→ **Required work**:
Only the number is wanted: how many lines contain "Python"?

Stored items from a collection

* * * * *

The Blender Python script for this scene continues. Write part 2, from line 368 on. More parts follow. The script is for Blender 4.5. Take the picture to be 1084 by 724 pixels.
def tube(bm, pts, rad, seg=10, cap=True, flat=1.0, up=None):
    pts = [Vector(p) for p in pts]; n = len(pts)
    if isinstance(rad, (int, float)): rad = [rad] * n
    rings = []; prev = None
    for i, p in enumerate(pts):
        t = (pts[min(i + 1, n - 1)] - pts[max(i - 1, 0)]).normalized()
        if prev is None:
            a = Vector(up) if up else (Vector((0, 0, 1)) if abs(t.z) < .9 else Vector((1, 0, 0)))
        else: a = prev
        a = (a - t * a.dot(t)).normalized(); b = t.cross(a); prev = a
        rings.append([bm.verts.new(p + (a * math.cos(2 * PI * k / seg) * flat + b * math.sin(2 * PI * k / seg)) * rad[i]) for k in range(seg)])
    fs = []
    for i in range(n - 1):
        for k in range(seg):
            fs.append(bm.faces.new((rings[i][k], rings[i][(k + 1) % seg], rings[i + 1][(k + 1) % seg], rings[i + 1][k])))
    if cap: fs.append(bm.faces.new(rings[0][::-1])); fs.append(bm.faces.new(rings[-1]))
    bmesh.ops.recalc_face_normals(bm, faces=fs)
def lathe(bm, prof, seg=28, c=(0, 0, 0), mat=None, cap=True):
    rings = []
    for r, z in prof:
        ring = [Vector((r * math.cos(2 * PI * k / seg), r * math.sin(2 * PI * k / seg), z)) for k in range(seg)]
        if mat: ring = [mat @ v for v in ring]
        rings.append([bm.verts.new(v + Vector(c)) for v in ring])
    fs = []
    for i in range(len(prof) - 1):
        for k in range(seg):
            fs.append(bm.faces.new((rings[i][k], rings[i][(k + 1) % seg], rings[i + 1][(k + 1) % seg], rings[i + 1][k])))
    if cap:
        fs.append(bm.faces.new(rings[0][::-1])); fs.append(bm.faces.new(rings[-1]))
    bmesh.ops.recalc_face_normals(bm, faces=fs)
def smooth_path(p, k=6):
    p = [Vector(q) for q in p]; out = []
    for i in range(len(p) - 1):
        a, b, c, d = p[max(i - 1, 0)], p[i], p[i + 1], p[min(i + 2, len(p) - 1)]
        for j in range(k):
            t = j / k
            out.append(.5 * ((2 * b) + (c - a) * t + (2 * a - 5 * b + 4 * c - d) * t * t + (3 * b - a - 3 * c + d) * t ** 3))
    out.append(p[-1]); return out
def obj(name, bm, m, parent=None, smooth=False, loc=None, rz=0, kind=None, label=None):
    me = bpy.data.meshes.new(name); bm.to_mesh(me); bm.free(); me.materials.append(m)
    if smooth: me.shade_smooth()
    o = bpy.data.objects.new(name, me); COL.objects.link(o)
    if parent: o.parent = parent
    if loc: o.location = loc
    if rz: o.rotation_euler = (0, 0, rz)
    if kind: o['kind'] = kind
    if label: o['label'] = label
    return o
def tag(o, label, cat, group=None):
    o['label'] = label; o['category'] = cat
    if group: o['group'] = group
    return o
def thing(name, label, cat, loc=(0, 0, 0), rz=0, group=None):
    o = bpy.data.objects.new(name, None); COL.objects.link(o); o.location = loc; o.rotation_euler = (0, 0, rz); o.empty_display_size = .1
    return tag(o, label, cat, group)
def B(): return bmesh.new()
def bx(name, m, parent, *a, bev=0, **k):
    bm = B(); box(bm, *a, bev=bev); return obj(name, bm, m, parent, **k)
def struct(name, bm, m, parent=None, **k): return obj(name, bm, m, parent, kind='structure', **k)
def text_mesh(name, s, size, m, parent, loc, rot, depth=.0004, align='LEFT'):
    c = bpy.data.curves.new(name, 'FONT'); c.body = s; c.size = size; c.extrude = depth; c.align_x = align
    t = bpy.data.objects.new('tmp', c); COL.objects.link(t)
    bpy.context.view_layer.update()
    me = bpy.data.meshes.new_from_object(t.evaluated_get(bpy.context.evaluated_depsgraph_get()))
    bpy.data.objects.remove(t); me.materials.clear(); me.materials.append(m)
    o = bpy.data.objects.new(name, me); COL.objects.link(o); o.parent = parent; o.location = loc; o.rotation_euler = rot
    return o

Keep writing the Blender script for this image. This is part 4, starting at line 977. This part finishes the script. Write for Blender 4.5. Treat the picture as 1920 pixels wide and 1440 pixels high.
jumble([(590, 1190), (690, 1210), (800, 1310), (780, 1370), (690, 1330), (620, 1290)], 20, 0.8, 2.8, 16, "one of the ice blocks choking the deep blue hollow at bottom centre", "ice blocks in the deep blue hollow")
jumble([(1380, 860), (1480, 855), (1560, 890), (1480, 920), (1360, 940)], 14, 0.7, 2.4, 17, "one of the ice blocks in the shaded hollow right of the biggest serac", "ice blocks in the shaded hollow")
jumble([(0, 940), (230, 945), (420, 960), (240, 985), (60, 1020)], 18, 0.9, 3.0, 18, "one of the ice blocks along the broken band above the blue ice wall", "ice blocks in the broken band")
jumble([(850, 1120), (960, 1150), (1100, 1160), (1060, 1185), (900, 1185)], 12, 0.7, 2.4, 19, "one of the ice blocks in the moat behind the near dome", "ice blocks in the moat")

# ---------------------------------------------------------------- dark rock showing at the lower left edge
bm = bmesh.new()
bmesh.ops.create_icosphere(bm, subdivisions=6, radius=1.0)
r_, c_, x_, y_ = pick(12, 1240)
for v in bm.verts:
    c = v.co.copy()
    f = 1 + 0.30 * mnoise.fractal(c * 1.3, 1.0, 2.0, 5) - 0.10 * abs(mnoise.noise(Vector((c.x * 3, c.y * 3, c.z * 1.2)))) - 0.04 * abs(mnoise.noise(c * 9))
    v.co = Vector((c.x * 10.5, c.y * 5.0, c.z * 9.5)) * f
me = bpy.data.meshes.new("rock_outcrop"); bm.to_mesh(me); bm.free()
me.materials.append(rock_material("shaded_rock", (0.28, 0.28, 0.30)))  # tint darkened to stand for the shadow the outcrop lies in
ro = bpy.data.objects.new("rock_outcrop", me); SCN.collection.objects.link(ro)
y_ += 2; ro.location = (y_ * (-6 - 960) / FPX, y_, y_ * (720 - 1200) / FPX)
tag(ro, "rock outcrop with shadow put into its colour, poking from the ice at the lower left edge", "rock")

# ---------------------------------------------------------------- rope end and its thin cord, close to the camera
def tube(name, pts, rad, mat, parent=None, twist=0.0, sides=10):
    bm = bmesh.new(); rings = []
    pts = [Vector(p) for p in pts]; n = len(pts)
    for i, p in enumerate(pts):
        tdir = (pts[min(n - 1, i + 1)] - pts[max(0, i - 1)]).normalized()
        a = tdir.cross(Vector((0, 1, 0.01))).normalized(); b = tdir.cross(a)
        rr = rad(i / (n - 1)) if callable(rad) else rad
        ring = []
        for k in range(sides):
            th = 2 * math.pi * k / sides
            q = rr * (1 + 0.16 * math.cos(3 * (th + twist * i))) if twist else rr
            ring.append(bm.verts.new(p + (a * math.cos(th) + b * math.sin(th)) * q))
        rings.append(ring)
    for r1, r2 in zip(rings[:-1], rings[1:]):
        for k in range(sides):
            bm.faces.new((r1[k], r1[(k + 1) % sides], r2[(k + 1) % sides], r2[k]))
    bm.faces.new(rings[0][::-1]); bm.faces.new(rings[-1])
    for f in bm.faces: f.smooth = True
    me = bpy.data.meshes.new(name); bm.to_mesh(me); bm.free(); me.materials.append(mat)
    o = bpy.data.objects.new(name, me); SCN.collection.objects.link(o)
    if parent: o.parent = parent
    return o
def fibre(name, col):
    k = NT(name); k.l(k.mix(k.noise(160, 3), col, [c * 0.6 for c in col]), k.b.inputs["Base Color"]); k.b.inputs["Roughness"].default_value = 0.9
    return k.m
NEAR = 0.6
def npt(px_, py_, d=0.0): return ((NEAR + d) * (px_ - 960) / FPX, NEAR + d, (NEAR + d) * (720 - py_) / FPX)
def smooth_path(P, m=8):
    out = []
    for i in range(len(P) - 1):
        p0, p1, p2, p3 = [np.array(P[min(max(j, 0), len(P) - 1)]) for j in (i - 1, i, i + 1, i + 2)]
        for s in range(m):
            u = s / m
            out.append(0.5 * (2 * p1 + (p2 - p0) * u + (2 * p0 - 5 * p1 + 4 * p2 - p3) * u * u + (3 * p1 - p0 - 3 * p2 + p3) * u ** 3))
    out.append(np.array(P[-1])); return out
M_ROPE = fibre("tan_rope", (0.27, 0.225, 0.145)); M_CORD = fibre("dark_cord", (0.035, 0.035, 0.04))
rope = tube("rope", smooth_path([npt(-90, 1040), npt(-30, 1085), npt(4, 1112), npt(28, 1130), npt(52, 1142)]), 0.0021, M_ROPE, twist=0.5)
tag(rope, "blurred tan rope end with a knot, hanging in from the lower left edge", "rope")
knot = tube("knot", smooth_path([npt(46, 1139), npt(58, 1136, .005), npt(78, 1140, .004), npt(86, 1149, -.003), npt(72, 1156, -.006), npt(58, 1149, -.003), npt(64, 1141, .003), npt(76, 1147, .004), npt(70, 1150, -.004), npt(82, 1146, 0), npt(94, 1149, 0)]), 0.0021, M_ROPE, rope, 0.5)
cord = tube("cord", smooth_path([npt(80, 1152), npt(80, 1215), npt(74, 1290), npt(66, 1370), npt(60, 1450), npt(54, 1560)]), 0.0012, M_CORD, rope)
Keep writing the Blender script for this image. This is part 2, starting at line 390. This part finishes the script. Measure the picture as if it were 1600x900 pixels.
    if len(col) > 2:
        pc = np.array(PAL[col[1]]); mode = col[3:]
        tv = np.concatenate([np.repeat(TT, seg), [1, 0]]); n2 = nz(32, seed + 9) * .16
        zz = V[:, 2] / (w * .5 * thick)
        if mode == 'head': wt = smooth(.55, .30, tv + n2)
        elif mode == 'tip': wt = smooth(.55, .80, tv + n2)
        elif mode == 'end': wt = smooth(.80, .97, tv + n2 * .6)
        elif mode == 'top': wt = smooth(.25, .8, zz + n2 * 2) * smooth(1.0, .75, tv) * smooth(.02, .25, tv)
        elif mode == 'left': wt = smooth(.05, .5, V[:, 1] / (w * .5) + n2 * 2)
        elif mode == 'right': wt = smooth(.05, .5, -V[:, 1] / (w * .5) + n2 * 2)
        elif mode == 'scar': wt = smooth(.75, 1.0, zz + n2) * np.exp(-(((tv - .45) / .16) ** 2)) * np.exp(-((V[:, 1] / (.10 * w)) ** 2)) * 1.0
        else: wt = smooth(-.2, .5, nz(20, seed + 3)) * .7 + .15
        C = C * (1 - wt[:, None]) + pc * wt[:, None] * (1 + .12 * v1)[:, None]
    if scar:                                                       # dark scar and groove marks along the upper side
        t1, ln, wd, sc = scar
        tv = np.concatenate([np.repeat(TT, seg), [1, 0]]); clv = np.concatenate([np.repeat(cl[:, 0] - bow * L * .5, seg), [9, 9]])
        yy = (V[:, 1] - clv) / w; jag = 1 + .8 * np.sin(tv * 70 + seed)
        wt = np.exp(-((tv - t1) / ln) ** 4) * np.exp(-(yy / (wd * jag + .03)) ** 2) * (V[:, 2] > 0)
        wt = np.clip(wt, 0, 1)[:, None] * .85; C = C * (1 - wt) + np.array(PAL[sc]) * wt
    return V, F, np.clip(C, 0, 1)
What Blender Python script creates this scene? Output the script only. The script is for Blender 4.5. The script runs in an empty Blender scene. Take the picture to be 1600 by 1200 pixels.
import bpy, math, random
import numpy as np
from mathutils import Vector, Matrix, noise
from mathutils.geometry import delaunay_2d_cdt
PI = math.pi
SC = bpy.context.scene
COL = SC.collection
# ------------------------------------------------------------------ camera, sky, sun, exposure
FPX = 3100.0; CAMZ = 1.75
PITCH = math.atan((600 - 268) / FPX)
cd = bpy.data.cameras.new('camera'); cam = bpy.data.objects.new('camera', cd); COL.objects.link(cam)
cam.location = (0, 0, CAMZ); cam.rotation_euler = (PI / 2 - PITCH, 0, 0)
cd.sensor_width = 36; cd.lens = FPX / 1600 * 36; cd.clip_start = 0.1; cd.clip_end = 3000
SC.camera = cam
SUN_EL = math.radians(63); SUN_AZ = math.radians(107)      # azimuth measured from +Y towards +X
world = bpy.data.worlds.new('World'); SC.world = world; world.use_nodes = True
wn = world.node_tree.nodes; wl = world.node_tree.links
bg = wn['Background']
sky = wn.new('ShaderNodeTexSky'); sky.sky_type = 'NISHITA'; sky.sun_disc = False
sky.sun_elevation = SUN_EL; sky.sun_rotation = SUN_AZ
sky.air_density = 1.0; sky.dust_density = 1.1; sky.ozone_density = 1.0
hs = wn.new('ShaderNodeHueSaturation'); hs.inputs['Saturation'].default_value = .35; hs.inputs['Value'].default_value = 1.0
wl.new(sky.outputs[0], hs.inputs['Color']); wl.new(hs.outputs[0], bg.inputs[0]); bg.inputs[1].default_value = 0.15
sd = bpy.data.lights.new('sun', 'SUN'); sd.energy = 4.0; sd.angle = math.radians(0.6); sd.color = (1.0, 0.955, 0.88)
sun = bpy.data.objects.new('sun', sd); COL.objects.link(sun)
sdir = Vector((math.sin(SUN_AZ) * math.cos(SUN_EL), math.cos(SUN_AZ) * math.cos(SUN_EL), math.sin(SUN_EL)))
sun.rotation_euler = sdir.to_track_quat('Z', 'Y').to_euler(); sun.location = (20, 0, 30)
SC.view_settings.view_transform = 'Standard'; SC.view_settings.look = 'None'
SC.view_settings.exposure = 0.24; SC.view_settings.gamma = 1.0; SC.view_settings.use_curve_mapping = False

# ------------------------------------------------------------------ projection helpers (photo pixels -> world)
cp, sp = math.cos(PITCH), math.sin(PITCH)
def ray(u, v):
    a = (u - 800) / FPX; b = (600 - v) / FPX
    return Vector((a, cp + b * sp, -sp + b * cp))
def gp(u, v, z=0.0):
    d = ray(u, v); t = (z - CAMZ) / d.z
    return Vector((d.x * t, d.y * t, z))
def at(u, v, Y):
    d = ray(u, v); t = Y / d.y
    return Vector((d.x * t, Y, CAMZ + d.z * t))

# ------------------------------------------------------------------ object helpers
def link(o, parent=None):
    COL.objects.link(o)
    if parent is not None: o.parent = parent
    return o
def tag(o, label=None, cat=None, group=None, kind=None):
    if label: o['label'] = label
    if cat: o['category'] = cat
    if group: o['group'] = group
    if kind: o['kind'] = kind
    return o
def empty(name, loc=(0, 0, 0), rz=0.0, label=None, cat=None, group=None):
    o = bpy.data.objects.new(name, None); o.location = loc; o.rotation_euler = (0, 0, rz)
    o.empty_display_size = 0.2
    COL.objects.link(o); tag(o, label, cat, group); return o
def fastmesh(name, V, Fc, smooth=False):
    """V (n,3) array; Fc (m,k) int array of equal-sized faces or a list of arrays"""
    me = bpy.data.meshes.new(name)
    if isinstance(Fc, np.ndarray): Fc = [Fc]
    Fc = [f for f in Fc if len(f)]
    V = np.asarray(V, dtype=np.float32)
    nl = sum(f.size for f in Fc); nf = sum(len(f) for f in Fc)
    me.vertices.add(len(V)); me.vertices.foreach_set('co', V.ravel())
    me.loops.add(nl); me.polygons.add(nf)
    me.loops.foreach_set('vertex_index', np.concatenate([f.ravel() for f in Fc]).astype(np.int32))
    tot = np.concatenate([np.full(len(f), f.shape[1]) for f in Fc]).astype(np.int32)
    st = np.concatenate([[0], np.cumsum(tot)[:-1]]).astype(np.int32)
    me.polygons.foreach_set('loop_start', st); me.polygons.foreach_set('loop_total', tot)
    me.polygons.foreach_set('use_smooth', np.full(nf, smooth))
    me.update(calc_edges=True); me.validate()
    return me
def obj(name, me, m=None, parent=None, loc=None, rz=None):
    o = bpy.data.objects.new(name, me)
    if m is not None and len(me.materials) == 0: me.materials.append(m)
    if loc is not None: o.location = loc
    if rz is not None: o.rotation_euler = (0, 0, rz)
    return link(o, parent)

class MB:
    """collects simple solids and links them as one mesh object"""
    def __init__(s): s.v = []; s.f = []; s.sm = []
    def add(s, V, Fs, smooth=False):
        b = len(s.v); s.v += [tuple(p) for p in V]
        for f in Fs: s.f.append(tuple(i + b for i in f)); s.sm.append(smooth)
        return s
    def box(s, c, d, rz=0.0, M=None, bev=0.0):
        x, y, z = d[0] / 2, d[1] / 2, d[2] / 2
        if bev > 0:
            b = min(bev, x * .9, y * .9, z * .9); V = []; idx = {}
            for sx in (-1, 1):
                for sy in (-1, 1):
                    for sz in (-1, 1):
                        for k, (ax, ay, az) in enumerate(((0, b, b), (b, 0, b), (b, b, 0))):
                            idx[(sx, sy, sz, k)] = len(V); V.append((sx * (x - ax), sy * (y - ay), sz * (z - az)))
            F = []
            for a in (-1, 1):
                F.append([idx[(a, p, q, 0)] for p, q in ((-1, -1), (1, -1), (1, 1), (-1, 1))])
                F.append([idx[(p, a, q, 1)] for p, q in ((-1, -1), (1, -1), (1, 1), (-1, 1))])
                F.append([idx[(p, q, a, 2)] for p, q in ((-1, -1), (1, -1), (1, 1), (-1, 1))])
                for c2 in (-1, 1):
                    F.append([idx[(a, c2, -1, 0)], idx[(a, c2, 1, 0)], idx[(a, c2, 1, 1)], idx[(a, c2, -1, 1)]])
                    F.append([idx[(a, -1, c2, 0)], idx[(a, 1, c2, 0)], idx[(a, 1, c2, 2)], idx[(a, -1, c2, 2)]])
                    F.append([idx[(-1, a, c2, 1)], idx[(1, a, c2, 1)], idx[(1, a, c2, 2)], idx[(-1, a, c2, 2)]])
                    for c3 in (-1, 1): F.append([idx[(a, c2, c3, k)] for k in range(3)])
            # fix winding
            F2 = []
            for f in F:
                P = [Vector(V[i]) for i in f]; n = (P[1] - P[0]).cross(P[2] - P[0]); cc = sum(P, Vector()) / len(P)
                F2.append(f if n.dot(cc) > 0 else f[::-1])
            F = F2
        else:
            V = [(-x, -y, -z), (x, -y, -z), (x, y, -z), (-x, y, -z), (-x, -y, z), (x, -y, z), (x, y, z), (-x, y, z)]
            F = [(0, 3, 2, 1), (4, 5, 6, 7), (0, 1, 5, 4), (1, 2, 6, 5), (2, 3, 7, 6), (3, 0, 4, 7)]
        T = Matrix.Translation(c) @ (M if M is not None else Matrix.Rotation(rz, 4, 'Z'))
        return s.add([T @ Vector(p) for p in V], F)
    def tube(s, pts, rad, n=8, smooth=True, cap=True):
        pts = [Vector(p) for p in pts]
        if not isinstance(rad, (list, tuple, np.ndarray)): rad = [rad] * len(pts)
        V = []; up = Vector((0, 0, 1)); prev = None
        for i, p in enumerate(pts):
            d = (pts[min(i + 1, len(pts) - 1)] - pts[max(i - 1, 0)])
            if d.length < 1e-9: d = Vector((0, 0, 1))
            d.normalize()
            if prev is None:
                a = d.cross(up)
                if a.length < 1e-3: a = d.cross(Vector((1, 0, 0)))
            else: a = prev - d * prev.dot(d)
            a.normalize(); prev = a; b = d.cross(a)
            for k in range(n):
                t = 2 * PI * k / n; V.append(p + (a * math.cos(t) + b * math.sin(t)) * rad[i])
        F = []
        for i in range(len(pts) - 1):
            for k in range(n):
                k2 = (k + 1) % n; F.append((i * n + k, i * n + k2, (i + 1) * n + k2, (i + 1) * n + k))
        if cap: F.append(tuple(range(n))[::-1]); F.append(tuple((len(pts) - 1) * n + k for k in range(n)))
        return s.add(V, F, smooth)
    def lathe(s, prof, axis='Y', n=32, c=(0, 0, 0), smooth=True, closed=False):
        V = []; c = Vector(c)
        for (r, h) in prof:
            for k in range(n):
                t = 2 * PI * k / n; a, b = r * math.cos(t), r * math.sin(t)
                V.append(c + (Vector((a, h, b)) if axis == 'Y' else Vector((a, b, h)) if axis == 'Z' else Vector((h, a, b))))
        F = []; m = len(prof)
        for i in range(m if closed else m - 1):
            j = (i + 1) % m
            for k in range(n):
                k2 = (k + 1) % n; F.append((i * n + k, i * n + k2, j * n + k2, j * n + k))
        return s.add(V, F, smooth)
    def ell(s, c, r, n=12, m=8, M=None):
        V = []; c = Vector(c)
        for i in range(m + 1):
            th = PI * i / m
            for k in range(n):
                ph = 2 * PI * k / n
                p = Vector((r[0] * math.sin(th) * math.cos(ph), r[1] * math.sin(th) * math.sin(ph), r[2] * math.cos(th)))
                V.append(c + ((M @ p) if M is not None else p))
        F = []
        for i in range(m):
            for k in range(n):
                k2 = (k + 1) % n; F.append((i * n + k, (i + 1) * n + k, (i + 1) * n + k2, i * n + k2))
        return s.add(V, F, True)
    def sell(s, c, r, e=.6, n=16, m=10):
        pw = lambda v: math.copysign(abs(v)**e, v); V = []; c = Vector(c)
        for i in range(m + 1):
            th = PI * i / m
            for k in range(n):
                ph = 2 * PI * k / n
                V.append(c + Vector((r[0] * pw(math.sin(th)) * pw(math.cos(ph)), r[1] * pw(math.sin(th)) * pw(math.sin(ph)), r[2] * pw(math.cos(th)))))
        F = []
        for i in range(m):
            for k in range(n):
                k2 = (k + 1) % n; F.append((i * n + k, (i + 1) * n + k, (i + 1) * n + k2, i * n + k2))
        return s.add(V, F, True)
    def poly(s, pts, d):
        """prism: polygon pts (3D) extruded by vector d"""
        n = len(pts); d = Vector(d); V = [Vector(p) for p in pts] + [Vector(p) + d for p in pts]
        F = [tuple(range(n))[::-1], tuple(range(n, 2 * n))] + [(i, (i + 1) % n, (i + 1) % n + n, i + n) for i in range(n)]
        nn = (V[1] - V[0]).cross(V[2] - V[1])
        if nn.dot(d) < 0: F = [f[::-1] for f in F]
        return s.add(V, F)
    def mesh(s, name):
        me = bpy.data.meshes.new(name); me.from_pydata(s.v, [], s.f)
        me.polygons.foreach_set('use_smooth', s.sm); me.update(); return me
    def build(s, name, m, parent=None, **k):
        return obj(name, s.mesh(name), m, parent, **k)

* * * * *

→ **Solution for this exercise**:
2